Depois, há a voz cantada, que andou perto dos anjos antes de eu enferrujar as cordas vocais com o fumo dos cigarros que me fazem sobreviver a algumas noites difíceis e intermináveis; há a voz de cama, que é doce, há a voz de mãe, que é de cartoon do canal Panda, há a voz embargada, dos dias tristes, há a voz gaga quando alguém me tira o tapete por debaixo dos saltos altos; há a voz que fica registada nas fitas magnéticas dos gravadores quando faço entrevistas, que me irrita porque é sibilante.
E hoje, de noite, a voz que leu o anoit’ser. Não a conhecia, esta voz não estava identificada. Não era minha, era a dele, só a pele de galinha era minha e as mãos a esconderem os olhos, cegos, depois de terminar o suspiro da última frase.

Isto acontece todos os dias. Mesmo aqui ao lado.

Até o Leonardo comentou esse post, e o Leonardo lê tudo mas é parco em comentários – e quando a Thê montar o (T)ralha em livro (podes pedir ao 50.000 para o rever; ou peço eu), eu quero dá-lo à minha mãe; a Magui nunca me leu, provavelmente vai detestar: ela telefonou-me a dizer que ele estava internado e eu tremi, vinquei mais um sulco na ruga da testa, a meio das sobrancelhas, porque ele me tinha telefonado e chorado muito, estava desesperado, e eu disse-lhe que ia ter com ele logo que acabasse de desgravar a entrevista do Carmona e não fui, esqueci-me, e nem fazia diferença, claro que não fazia, e eu disse à Magui que carregamos um peso muito grande, todos, de honrarmos os nossos avós, de sermos tão notáveis quanto eles, e eu disse-lhe e o João, que estava ao meu lado - estava ao meu lado há 18 horas -, ouviu: “mamã, eu não vou ser ninguém”, e ela zangou-se, resmungou, mandou-me estar calada se só me saem disparates pela boca fora, argumentou que também não era ninguém e eu sei que ela ia desatinar com a forma como eu escrevo, só que isto acontece todos os dias, até a quem é do meu sangue.

6 comentários:

Anónimo disse...

E escreve-se assim de rajada, das entranhas, com as vísceras quase à mostra.

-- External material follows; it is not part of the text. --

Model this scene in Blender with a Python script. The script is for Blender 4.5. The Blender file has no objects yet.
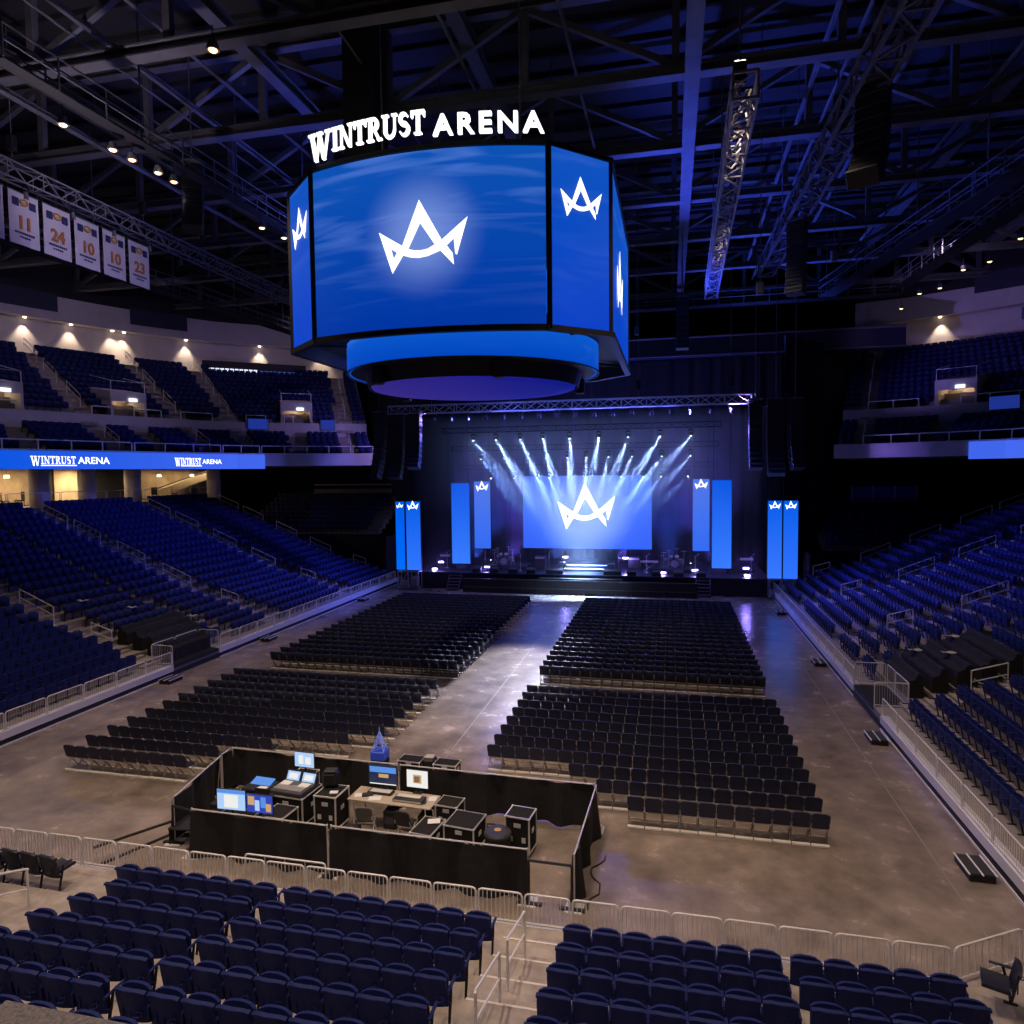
import bpy, math, random
import numpy as np
from mathutils import Vector, Matrix
random.seed(7)
SC = bpy.context.scene
COL = SC.collection
PI = math.pi

# ------------------------------------------------------------------ materials
def rgb(h):
    h = h.lstrip('#')
    c = [int(h[i:i+2], 16)/255 for i in (0, 2, 4)]
    return tuple(x/12.92 if x <= .04045 else ((x+.055)/1.055)**2.4 for x in c)

MATS = {}
def mat(name, col=(.5, .5, .5), rough=.6, metal=0., var=0., vscale=3., emit=None, estr=1., spec=.5, rvar=0., bump=0., bscale=40., fine=0.):
    if name in MATS: return MATS[name]
    m = bpy.data.materials.new(name); m.use_nodes = True
    nt = m.node_tree; N = nt.nodes; L = nt.links
    b = N['Principled BSDF']
    b.inputs['Base Color'].default_value = (*col, 1)
    b.inputs['Roughness'].default_value = rough
    b.inputs['Metallic'].default_value = metal
    b.inputs['Specular IOR Level'].default_value = spec
    if var > 0 or rvar > 0 or bump > 0:
        tc = N.new('ShaderNodeTexCoord')
    if var > 0 or rvar > 0:
        nz = N.new('ShaderNodeTexNoise'); nz.inputs['Scale'].default_value = vscale
        nz.inputs['Detail'].default_value = 5; nz.inputs['Roughness'].default_value = .6
        L.new(tc.outputs['Object'], nz.inputs['Vector'])
    if var > 0:
        r = N.new('ShaderNodeMixRGB'); r.blend_type = 'MIX'
        r.inputs[1].default_value = (*[max(0, c*(1-var)) for c in col], 1)
        r.inputs[2].default_value = (*[min(1, c*(1+var)) for c in col], 1)
        ct = N.new('ShaderNodeMapRange'); ct.inputs[1].default_value = .32; ct.inputs[2].default_value = .68
        L.new(nz.outputs['Fac'], ct.inputs[0]); L.new(ct.outputs[0], r.inputs[0]); out = r.outputs[0]
        if fine > 0:
            n3 = N.new('ShaderNodeTexNoise'); n3.inputs['Scale'].default_value = vscale*.22; n3.inputs['Detail'].default_value = 8; n3.inputs['Distortion'].default_value = 1.2
            L.new(tc.outputs['Object'], n3.inputs['Vector'])
            c3 = N.new('ShaderNodeMapRange'); c3.inputs[1].default_value = .3; c3.inputs[2].default_value = .7; c3.inputs[3].default_value = 1-fine; c3.inputs[4].default_value = 1+fine
            L.new(n3.outputs['Fac'], c3.inputs[0]); mu = N.new('ShaderNodeMixRGB'); mu.blend_type = 'MULTIPLY'; mu.inputs[0].default_value = 1
            L.new(out, mu.inputs[1]); L.new(c3.outputs[0], mu.inputs[2]); out = mu.outputs[0]
        L.new(out, b.inputs['Base Color'])
    if rvar > 0:
        mr = N.new('ShaderNodeMapRange'); mr.inputs[3].default_value = rough-rvar; mr.inputs[4].default_value = rough+rvar
        L.new(nz.outputs['Fac'], mr.inputs[0]); L.new(mr.outputs[0], b.inputs['Roughness'])
    if bump > 0:
        n2 = N.new('ShaderNodeTexNoise'); n2.inputs['Scale'].default_value = bscale
        bp = N.new('ShaderNodeBump'); bp.inputs['Strength'].default_value = bump
        L.new(tc.outputs['Object'], n2.inputs['Vector']); L.new(n2.outputs['Fac'], bp.inputs['Height']); L.new(bp.outputs[0], b.inputs['Normal'])
    if emit:
        b.inputs['Emission Color'].default_value = (*emit, 1)
        b.inputs['Emission Strength'].default_value = estr
    MATS[name] = m
    return m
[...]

Os loucos estão todos mais perto de Deus. E nós achamos sempre que nunca vamos ser tão bons, tão grandiosos como os nossos pais. Achamos sempre que não. Mas mesmo que nunca o sejamos, aos olhos deles somos pequeninos.e ah! De vez em quando queriam dar-nos uns tabefes para termos tento. Tento é uma palavra engraçada. E noutras só queriam que deitássemos a cabeça nos colos deles, sem vergonha, para que nos mimassem e nos dessem muitos beijinhos, os beijinhos curam todas as feridas e todas as dores. Nem tudo são rosas . E até as rosas mais perfumadas, mais aveludadas, mais bonitas, até essas tem espinhos que às vezes fazem doer.

FMS disse...

Admiro o teu poder de síntese. Não ironizo, é que isto dava para 3298743 pontas soltas mais IVA. Fundes por aí umas coisas imiscíveis.

Goiaoia disse...

imiscíveis é bonito

MPR disse...

E há a voz deste cantinho, que fala com os sons que cada um de nós ouve, uns mais perto e certos do que outros, uns mais à mão, outros através da incrivel distância de um teclado...

Anónimo disse...

Ontem, dia 11/Maio morreu o Rui. O Rui era o namorado da Vanessa. A minha colega do part-time de Domingo. Morreu sem aviso. De ataque cardíaco fulminante. Era das pessoas mais doces com quem tive o privilégio de me cruzar. Transmitia calma e serenidade. Era a alma gémea da Vanessa. Com ela partilhou sonhos. Projectou um futuro. E de repente, sem aviso, todos os sonhos se dissipam. O Rui morreu. E uma parte da Vanessa morreu também. E eu mais uma vez tive noção do quão frágeis são os nossos sonhos e da necessidade que temos de viver a Vida com garra. De aproveitar todos os momentos. De ver o copo meio cheio em vez de meio vazio. De dizer e de demonstrar às pessoas que amamos que as amamos, por muito lamecha ou piroso isso possa parecer. Desde que ontem recebi o telefonema da Vanessa, uma série de "dramas" se relativisaram na minha vida. Se é mau perder alguém que se ama, por algo que se fez, ou que não se fez mas se podia ter feito, pior é perdê-los assim irremediavelmente. Sem hipótese de voltar atrás para se dizer tudo o que sempre se quis dizer e não se disse. Gosto muito de ti Diana, com todos os teus defeitos e com as tuas virtudes. Gosto muito da Carolina, o pequeno diabrete loiro. E da "Mãezinha". Passo por aqui sempre que posso para saber de ti, quando dizes que me vais ligar e depois não ligas e eu também não ligo a insistir. Gosto muito de ti e sei que também gostas de mim. Obrigada por me deixares desabafar aqui a angústia que sinto no peito desde ontem. O Rui era uma boa alma. Não merecia ter partido tão cedo. Nem sequer preciso de fechar os olhos para ver a imagem dos seus olhos brilhantes e do seu sorriso doce.

Goiaoia disse...

E a Magui devia morder-te de cada vez que dizes asneiras!